BEGIN GIVEN DATA
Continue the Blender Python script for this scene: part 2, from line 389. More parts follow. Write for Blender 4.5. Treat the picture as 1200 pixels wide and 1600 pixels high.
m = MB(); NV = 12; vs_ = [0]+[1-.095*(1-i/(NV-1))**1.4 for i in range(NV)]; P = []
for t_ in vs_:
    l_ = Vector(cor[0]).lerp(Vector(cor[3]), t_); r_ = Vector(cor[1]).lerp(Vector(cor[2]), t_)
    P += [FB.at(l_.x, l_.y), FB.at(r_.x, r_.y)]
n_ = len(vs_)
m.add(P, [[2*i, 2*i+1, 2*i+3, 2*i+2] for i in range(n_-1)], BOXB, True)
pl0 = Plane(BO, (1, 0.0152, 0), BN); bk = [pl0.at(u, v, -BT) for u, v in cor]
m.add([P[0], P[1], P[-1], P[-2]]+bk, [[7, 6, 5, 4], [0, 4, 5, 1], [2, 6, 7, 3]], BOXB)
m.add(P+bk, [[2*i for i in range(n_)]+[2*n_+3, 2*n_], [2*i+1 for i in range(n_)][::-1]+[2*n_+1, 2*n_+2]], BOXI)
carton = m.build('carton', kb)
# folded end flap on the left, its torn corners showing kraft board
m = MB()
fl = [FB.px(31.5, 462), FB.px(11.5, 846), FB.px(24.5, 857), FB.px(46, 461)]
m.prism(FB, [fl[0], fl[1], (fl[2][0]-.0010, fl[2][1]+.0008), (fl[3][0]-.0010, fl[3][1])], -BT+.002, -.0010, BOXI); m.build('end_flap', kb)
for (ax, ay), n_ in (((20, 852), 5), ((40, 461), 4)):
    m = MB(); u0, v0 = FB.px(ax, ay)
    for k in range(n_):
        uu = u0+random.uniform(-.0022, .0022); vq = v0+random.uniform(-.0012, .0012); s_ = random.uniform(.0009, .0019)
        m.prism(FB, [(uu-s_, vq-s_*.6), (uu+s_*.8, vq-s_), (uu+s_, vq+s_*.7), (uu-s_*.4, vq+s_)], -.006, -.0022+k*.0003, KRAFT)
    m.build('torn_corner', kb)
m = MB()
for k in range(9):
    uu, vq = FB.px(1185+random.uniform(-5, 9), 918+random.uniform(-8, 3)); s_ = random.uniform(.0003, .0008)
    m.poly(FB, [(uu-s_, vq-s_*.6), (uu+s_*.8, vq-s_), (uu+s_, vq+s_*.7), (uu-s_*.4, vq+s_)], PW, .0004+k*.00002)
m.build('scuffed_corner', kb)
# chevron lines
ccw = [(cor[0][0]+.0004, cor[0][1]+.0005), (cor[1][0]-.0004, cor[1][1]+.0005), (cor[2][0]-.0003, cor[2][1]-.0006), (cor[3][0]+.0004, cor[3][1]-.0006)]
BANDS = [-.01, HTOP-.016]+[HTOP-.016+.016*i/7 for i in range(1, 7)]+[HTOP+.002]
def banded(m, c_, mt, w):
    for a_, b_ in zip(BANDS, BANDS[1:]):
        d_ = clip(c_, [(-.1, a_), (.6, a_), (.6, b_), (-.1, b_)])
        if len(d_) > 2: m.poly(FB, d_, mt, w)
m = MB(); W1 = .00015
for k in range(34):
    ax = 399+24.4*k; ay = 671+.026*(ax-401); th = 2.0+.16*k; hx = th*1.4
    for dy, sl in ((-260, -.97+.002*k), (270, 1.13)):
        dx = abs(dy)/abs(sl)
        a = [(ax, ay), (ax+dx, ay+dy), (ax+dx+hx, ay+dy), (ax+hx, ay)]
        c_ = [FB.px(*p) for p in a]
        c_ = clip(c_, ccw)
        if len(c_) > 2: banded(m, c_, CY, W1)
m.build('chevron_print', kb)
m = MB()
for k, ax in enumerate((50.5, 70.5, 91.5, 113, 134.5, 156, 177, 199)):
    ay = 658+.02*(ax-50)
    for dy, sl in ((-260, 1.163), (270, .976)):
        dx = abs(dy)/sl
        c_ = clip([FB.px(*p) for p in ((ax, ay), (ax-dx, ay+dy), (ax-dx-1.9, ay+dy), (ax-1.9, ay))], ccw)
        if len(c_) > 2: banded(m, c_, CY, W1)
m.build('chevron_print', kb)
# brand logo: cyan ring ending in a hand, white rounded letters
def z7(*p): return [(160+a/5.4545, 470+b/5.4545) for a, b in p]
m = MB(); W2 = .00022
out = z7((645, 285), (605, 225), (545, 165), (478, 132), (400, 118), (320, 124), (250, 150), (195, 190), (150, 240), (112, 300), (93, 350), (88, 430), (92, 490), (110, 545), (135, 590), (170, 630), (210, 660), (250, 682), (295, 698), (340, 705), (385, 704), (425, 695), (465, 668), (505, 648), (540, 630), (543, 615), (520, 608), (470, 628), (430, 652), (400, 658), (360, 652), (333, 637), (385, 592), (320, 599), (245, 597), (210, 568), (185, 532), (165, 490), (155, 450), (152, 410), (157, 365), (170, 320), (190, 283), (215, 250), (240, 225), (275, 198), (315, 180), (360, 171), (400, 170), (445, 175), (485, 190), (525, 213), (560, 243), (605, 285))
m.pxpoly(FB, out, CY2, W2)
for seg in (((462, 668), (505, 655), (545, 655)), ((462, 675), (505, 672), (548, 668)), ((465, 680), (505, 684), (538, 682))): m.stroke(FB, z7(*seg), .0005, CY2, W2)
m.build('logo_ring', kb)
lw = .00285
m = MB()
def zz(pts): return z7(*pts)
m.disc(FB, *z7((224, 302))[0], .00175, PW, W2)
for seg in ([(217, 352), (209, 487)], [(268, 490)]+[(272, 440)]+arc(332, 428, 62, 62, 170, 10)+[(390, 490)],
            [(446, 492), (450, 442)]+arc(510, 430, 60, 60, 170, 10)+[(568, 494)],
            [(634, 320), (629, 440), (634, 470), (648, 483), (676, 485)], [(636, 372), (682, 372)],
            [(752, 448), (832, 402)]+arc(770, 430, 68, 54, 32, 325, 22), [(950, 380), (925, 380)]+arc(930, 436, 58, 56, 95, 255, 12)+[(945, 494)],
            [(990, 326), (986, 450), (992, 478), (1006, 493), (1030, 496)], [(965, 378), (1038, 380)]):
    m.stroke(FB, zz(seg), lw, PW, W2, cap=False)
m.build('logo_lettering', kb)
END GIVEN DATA
### OBJECTIVE
All of the material above needs to be retyped word for word.

### RIGHT ANSWER
Continue the Blender Python script for this scene: part 2, from line 389. More parts follow. Write for Blender 4.5. Treat the picture as 1200 pixels wide and 1600 pixels high.
m = MB(); NV = 12; vs_ = [0]+[1-.095*(1-i/(NV-1))**1.4 for i in range(NV)]; P = []
for t_ in vs_:
    l_ = Vector(cor[0]).lerp(Vector(cor[3]), t_); r_ = Vector(cor[1]).lerp(Vector(cor[2]), t_)
    P += [FB.at(l_.x, l_.y), FB.at(r_.x, r_.y)]
n_ = len(vs_)
m.add(P, [[2*i, 2*i+1, 2*i+3, 2*i+2] for i in range(n_-1)], BOXB, True)
pl0 = Plane(BO, (1, 0.0152, 0), BN); bk = [pl0.at(u, v, -BT) for u, v in cor]
m.add([P[0], P[1], P[-1], P[-2]]+bk, [[7, 6, 5, 4], [0, 4, 5, 1], [2, 6, 7, 3]], BOXB)
m.add(P+bk, [[2*i for i in range(n_)]+[2*n_+3, 2*n_], [2*i+1 for i in range(n_)][::-1]+[2*n_+1, 2*n_+2]], BOXI)
carton = m.build('carton', kb)
# folded end flap on the left, its torn corners showing kraft board
m = MB()
fl = [FB.px(31.5, 462), FB.px(11.5, 846), FB.px(24.5, 857), FB.px(46, 461)]
m.prism(FB, [fl[0], fl[1], (fl[2][0]-.0010, fl[2][1]+.0008), (fl[3][0]-.0010, fl[3][1])], -BT+.002, -.0010, BOXI); m.build('end_flap', kb)
for (ax, ay), n_ in (((20, 852), 5), ((40, 461), 4)):
    m = MB(); u0, v0 = FB.px(ax, ay)
    for k in range(n_):
        uu = u0+random.uniform(-.0022, .0022); vq = v0+random.uniform(-.0012, .0012); s_ = random.uniform(.0009, .0019)
        m.prism(FB, [(uu-s_, vq-s_*.6), (uu+s_*.8, vq-s_), (uu+s_, vq+s_*.7), (uu-s_*.4, vq+s_)], -.006, -.0022+k*.0003, KRAFT)
    m.build('torn_corner', kb)
m = MB()
for k in range(9):
    uu, vq = FB.px(1185+random.uniform(-5, 9), 918+random.uniform(-8, 3)); s_ = random.uniform(.0003, .0008)
    m.poly(FB, [(uu-s_, vq-s_*.6), (uu+s_*.8, vq-s_), (uu+s_, vq+s_*.7), (uu-s_*.4, vq+s_)], PW, .0004+k*.00002)
m.build('scuffed_corner', kb)
# chevron lines
ccw = [(cor[0][0]+.0004, cor[0][1]+.0005), (cor[1][0]-.0004, cor[1][1]+.0005), (cor[2][0]-.0003, cor[2][1]-.0006), (cor[3][0]+.0004, cor[3][1]-.0006)]
BANDS = [-.01, HTOP-.016]+[HTOP-.016+.016*i/7 for i in range(1, 7)]+[HTOP+.002]
def banded(m, c_, mt, w):
    for a_, b_ in zip(BANDS, BANDS[1:]):
        d_ = clip(c_, [(-.1, a_), (.6, a_), (.6, b_), (-.1, b_)])
        if len(d_) > 2: m.poly(FB, d_, mt, w)
m = MB(); W1 = .00015
for k in range(34):
    ax = 399+24.4*k; ay = 671+.026*(ax-401); th = 2.0+.16*k; hx = th*1.4
    for dy, sl in ((-260, -.97+.002*k), (270, 1.13)):
        dx = abs(dy)/abs(sl)
        a = [(ax, ay), (ax+dx, ay+dy), (ax+dx+hx, ay+dy), (ax+hx, ay)]
        c_ = [FB.px(*p) for p in a]
        c_ = clip(c_, ccw)
        if len(c_) > 2: banded(m, c_, CY, W1)
m.build('chevron_print', kb)
m = MB()
for k, ax in enumerate((50.5, 70.5, 91.5, 113, 134.5, 156, 177, 199)):
    ay = 658+.02*(ax-50)
    for dy, sl in ((-260, 1.163), (270, .976)):
        dx = abs(dy)/sl
        c_ = clip([FB.px(*p) for p in ((ax, ay), (ax-dx, ay+dy), (ax-dx-1.9, ay+dy), (ax-1.9, ay))], ccw)
        if len(c_) > 2: banded(m, c_, CY, W1)
m.build('chevron_print', kb)
# brand logo: cyan ring ending in a hand, white rounded letters
def z7(*p): return [(160+a/5.4545, 470+b/5.4545) for a, b in p]
m = MB(); W2 = .00022
out = z7((645, 285), (605, 225), (545, 165), (478, 132), (400, 118), (320, 124), (250, 150), (195, 190), (150, 240), (112, 300), (93, 350), (88, 430), (92, 490), (110, 545), (135, 590), (170, 630), (210, 660), (250, 682), (295, 698), (340, 705), (385, 704), (425, 695), (465, 668), (505, 648), (540, 630), (543, 615), (520, 608), (470, 628), (430, 652), (400, 658), (360, 652), (333, 637), (385, 592), (320, 599), (245, 597), (210, 568), (185, 532), (165, 490), (155, 450), (152, 410), (157, 365), (170, 320), (190, 283), (215, 250), (240, 225), (275, 198), (315, 180), (360, 171), (400, 170), (445, 175), (485, 190), (525, 213), (560, 243), (605, 285))
m.pxpoly(FB, out, CY2, W2)
for seg in (((462, 668), (505, 655), (545, 655)), ((462, 675), (505, 672), (548, 668)), ((465, 680), (505, 684), (538, 682))): m.stroke(FB, z7(*seg), .0005, CY2, W2)
m.build('logo_ring', kb)
lw = .00285
m = MB()
def zz(pts): return z7(*pts)
m.disc(FB, *z7((224, 302))[0], .00175, PW, W2)
for seg in ([(217, 352), (209, 487)], [(268, 490)]+[(272, 440)]+arc(332, 428, 62, 62, 170, 10)+[(390, 490)],
            [(446, 492), (450, 442)]+arc(510, 430, 60, 60, 170, 10)+[(568, 494)],
            [(634, 320), (629, 440), (634, 470), (648, 483), (676, 485)], [(636, 372), (682, 372)],
            [(752, 448), (832, 402)]+arc(770, 430, 68, 54, 32, 325, 22), [(950, 380), (925, 380)]+arc(930, 436, 58, 56, 95, 255, 12)+[(945, 494)],
            [(990, 326), (986, 450), (992, 478), (1006, 493), (1030, 496)], [(965, 378), (1038, 380)]):
    m.stroke(FB, zz(seg), lw, PW, W2, cap=False)
m.build('logo_lettering', kb)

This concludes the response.